Bloodline, un huis clos familial subtil, porté par un casting d'exception
Le cinéma indé en ligne de mireDepuis quelques temps, Netflix dans son ambition dévorante nous avait habitué à ses créations aux allures de superproductions hollywoodiennes, à l’image de la décevante Marco Polo et de la future Marvel’s Daredevil (sortie le 10 avril prochain). Bref, on avait un peu perdu de vue la ligne éditoriale de la plateforme américaine, qui avait à ses débuts secoué le petit monde de la TV outre-atlantique avec les géniales Orange Is The New Black et House Of Cards.
Avec Bloodline, Netflix se lance dans le genre surexploité du drame/thriller familial noir, où petits secrets et rancoeurs anciennes viennent mettre en doute les relations apparemment apaisées d’une famille sans histoire. Malgré quelques lenteurs et une voix-off superflue, Bloodline réussit à construire des portraits complexes et forts comme on en voit rarement dans les séries.
Habitués des séries à cent à l’heure, adeptes du binge-watching (ou gavage télévisuel), Bloodline n’est sans doute pas pour vous.
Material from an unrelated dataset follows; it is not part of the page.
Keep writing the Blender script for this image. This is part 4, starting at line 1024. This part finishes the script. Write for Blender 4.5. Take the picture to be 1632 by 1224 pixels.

Et pour cause, les showrunners Glenn Kessler, Todd. A. Kessler et Daniel Zelman (Damages) n’ont visiblement pas cherché à retenir le spectateur coûte que coûte, à grands renforts de cliffhangers insoutenables. Non, Bloodline est une série qui prend son temps, qui s’attarde –parfois trop- sur la caractérisation de ses personnages, sur les paysages idylliques des mangroves de Florida Keys où vit la famille Rayburn.
Parfait exemple de l’effacement des frontières entre le format série et celui du cinéma, Bloodline compte autant sur la forme que sur le fond. D’autant plus que les créateurs se sont entourés de pointures du Septième Art : Sissy Spacek, qui a depuis longtemps délaissé le terrifiant costume de Carrie (1976) pour interpréter ici Sally Rayburn, mère douce et inquiète, pilier fragile d’une famille finalement très instable. Elle donne ici la réplique à Sam Shepard, convaincant en mari aimant et père plus qu’ambigu. Ajoutez au tableau familial le beau-gosse John (Kyle Chandler), frère protecteur et leader dans l’âme, Meg, la sœur a priori irréprochable (Lina Cardellini) et le colérique mais sympathique Kevin (Norbert Leo Burtz), et vous aurez la parfaite famille Rayburn, pilier de la communauté.
Le retour d’un grand-frère mal aimé
L’élément perturbateur ne tarde pas à faire son apparition, sous les traits de Danny Rayburn, aîné de la fratrie, le seul à n’être pas resté dans l’entreprise familiale –un luxueux hôtel en bord de mer-, alors que les très populaires Rayburn organisent un week-end festif, sorte d’auto-célébration de leur réussite sociale. Quand Danny, mouton noir de la famille, débarque et décide de rester, les Rayburn sont pris de court.
Interprété tout en nuances par le très bon Ben Mendelsohn (Lost River, The Place Beyond The Pines), l’aîné des rejetons Rayburn fait tâche dans le décor paradisiaque et propret de l’hôtel familial : ses cheveux en bataille, son regard perdu, son allure dégingandée et son addiction aux anti-douleurs éveillent bien des doutes quant aux motifs de son choix. Les flashbacks sur un passé visiblement douloureux se doublent de flashforwards qui annoncent une tragédie future. Le huis clos familial débouchera-t-il sur un meurtre… ?
Au fil des épisodes, l’intrigue s’intensifie autant qu’elle se complexifie : Bloodline opte pour un fil conducteur multi-temporel, les flashforwards tenant en haleine un spectateur potentiellement lassé par la lenteur du récit. Si l’on peut reprocher à la série l’utilisation abusive et finalement assez rébarbative de la voix-off (celle de John) en début et fin d’épisode, Bloodline se démarque largement par sa richesse scénaristique, sa brochette d’acteurs talentueux et son esthétique cinématographique.